Saturday, September 20, 2008

Communication With Your Children

One thing you’ll find not being around your children all the time, is that communication with them can become more difficult and more stilted. That can become worrying, since you want to stay close to your kids, to know what’s going on in their daily lives, and what they’re thinking and feeling. The ability to keep in touch can be a big factor.

But there are ways to make sure that growing apart doesn’t happen, at least if your children are old enough. Your physical contact might be limited, so you only spend a relatively small amount of time with them, but don’t let that discourage you. There are other methods.

Online

For most kids over the age of eight, computers are a completely normal part of life nowadays. They’re also an excellent way for you to communicate with your children. Many kids have e-mail addresses through school, and there are plenty of web-based free mail services.

If your kids have a computer at home, when they’re visiting you, set up an e-mail account for them, and also an Instant Messaging account with a relatively safe service like MSN (both are free, but you should check with your former partner first). Show them how to use it. This makes for a great way to keep in touch. You can set aside time on the weekends you don’t see your children to spend time together online, either chatting or playing online games together. You should, of course, teach them about online safety. There’s one great plus to communicating this way – it enhances their computer skills.

Phone

The phone is an excellent way of staying in touch. You can call your kids in the evening, or buy them mobiles and talk to them on their way home from school. It’s a chance for chatting on a regular basis – every evening, if possible. The calls don’t have to be long, just an opportunity for you to catch up on what’s happened during their day.

What to Talk About With Your Children

Children can be notoriously uncommunicative. Ask about school and you’ll hear “it was okay,” or something similar. Draw them out where you can, ask a few questions, enough so you can gauge what’s happening. But don’t just talk; listen, too. Let them lead the conversation, talking about things that are important to them. Develop an interest in their interests so you can talk more knowledgably about them (and you’ll discover that in many cases, interests can change from month to month, so you’ll be playing catch-up).

Above all, simply talking is the most important thing – often it doesn’t matter what you talk about. The more often you can do it, the stronger the bond between you and your children. Many men only talk to their children when they have contact, and it takes a determined, ongoing effort to keep regular contact, but the results are more than worth it.

Obviously, the situation is far easier when your ex doesn’t put obstacles in your way. But if you have parental responsibility, you should be able to have regular access via phone calls or online with your kids.

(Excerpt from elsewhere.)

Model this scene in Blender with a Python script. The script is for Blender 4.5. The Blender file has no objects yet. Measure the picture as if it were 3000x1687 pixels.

It’s important to keep as many channels of communication as possible open with your kids. Don’t be afraid to discuss issues they’ll face in life – sex and drugs, for example. These might be addressed at school, but it never hurts to reinforce them. Also, if you talk to your ex and hear about issues that the children have, discuss those with them, too. It’s not simply part of being a parent; it’s also caring and wanting the best for your children.